Avec Marie on a vu des tas de concerts qui étaient géniaux, d’autres qui étaient moyens parce que les mecs étaient raides ou parce que techniquement ça marchait pas, mais au moins on avait l’impression qu’il se passait quelque chose. Aujourd’hui, tu as des mecs de l’ancienne école comme Nick Cave qui font des disques de plus en plus beaux et aboutis. Tu as une nouvelle vague australienne avec tous les tarés du psychédélisme qui font des disques vraiment incroyables. Donc non, moi je crois pas du tout que le rock est mort. La musique électrique vivante a de très beaux jours devant elle en tout cas.
Mélanger l’électro et le rock, ça pourrait être une réponse?

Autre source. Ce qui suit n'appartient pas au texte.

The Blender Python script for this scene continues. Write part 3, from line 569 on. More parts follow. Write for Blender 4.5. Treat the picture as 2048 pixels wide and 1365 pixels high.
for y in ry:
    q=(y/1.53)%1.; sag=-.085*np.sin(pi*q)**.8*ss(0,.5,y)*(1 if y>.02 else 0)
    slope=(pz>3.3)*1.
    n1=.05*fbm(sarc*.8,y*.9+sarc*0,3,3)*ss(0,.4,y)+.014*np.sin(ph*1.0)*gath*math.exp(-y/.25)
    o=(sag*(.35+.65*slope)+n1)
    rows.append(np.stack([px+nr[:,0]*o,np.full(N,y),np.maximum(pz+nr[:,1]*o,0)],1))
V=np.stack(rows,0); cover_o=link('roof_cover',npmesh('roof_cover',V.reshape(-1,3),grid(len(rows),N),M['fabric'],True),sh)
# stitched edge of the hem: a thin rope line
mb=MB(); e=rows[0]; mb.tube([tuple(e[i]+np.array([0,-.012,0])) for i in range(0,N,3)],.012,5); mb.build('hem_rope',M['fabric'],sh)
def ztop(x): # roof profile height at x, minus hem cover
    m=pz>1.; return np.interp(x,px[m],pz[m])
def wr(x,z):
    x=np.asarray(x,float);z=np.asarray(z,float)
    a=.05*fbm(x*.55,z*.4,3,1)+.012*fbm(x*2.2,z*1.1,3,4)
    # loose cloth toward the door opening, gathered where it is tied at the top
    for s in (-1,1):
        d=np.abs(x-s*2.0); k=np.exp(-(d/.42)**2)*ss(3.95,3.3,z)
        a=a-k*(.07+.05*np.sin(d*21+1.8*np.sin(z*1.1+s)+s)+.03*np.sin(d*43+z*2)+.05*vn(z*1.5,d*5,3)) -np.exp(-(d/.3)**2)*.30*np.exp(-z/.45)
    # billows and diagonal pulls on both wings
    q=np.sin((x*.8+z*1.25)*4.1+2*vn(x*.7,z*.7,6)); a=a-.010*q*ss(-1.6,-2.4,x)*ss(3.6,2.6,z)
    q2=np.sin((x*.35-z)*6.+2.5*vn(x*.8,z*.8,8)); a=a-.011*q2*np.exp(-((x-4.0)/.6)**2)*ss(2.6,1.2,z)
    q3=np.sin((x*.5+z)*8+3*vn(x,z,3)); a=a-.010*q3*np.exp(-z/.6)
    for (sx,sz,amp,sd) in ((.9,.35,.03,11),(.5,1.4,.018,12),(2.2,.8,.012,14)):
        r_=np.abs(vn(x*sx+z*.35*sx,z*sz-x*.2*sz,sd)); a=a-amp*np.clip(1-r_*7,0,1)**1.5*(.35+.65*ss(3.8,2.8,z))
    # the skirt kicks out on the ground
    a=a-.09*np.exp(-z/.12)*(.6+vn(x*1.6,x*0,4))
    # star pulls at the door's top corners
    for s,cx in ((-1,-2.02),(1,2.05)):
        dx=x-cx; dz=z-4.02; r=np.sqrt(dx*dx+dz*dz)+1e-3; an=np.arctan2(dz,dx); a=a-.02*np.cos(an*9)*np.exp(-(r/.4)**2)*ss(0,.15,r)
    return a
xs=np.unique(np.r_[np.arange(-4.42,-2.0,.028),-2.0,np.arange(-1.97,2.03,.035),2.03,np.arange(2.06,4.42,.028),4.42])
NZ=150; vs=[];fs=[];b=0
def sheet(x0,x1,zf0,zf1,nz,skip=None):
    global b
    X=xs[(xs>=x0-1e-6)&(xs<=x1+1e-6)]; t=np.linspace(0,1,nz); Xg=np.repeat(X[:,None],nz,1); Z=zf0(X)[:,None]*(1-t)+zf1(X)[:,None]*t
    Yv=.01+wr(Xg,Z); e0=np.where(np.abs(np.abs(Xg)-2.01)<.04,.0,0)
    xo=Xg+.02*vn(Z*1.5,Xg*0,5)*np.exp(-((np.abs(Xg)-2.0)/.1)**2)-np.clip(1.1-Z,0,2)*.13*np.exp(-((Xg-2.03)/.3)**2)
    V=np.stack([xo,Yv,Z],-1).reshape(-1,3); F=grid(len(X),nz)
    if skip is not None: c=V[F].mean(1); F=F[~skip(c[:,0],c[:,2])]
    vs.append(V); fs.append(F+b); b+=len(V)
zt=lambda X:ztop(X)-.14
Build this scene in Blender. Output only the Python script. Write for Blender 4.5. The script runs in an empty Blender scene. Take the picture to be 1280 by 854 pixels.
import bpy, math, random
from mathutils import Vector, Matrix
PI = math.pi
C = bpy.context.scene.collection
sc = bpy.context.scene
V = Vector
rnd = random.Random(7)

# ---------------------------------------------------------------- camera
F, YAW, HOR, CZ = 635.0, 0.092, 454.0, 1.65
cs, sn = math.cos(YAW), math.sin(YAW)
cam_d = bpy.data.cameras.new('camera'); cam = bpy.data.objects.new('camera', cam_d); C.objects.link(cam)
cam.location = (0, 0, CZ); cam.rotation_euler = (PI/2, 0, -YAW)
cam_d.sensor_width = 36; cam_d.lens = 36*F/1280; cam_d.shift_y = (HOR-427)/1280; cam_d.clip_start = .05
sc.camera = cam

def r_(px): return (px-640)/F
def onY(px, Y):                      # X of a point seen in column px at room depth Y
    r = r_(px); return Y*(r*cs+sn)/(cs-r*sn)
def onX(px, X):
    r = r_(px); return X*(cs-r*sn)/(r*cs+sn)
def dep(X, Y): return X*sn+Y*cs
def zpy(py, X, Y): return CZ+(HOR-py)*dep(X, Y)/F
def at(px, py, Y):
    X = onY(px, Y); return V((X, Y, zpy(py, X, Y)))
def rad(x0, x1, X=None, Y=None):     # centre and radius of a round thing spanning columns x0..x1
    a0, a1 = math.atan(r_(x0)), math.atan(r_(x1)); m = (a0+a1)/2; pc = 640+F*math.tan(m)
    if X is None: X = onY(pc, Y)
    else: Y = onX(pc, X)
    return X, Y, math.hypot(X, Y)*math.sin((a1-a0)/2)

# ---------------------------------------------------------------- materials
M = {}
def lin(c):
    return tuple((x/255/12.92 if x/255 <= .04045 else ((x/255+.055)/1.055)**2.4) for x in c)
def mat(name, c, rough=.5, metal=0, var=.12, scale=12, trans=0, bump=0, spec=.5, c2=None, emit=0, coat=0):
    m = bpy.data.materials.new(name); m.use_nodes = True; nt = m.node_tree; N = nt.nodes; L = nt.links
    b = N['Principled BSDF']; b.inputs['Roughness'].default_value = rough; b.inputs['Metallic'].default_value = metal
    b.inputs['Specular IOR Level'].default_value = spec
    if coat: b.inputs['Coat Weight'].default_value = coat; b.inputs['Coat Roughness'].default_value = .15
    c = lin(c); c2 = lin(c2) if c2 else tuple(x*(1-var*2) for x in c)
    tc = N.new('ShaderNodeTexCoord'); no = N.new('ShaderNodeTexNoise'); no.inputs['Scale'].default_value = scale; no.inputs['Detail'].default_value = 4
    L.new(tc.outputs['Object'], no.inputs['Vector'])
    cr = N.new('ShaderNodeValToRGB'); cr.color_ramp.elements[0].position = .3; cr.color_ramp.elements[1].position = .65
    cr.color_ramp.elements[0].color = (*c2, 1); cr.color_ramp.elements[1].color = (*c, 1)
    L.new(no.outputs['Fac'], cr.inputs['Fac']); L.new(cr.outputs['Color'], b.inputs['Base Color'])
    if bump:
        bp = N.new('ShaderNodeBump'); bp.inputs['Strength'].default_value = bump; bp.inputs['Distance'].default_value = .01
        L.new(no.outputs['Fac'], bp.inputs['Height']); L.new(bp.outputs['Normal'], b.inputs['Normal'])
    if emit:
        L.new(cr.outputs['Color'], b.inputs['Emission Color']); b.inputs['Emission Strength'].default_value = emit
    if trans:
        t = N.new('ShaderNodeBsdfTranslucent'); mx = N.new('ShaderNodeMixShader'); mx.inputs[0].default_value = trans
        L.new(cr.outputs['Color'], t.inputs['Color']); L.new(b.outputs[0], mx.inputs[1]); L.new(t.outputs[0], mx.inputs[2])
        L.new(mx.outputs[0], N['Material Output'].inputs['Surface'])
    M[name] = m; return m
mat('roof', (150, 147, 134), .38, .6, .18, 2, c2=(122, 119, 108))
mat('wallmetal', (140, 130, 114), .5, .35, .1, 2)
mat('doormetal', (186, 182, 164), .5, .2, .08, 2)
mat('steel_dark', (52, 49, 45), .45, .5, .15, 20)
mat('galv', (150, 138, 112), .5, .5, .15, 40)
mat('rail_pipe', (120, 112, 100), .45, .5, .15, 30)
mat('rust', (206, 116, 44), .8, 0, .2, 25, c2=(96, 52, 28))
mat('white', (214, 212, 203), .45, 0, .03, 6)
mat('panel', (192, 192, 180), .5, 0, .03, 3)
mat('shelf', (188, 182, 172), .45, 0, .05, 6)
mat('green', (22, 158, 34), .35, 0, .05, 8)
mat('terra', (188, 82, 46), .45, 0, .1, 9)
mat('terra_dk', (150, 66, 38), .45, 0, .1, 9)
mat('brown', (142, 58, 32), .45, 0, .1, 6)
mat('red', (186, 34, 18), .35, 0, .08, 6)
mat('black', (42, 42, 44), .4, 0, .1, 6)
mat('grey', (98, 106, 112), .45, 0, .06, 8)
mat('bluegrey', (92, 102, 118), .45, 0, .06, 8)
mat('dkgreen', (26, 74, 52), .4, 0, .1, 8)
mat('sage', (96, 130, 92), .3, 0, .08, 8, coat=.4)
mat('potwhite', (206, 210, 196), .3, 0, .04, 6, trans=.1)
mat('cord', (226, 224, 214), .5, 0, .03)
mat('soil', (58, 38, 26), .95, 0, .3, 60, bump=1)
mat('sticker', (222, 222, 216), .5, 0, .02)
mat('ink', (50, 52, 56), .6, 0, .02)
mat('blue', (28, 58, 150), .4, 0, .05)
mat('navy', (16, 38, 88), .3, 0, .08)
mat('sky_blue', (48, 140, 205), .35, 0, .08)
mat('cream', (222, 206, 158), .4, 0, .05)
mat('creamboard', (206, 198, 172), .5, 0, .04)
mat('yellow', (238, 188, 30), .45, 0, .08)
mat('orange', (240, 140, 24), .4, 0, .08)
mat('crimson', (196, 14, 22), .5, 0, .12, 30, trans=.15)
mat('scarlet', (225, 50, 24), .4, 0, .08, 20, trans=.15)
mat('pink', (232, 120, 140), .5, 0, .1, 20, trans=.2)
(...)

Lionel : Bien entendu ! Parmi les gens les plus intéressants qu’on a rencontrés sur la route ces dernières années, on est devenus copains avec Laurent Garnier, qui est un mec d’une intégrité totale et musicalement passionnant, et Andrew Weatherall, un producteur en Angleterre. Ce sont des gens qui ont l’esprit hyper ouvert et qui produisent des festivals qui mélangent tous les styles de musique, que ça soit la pop, le rock, le garage, la trans, la musique afro, etc. Je ne méprise pas du tout la musique électronique, au contraire. Ce qui m’intéresse moins c’est cette forme de pop qu’on voit aujourd’hui où globalement il ne se passe pas grand chose sur scène.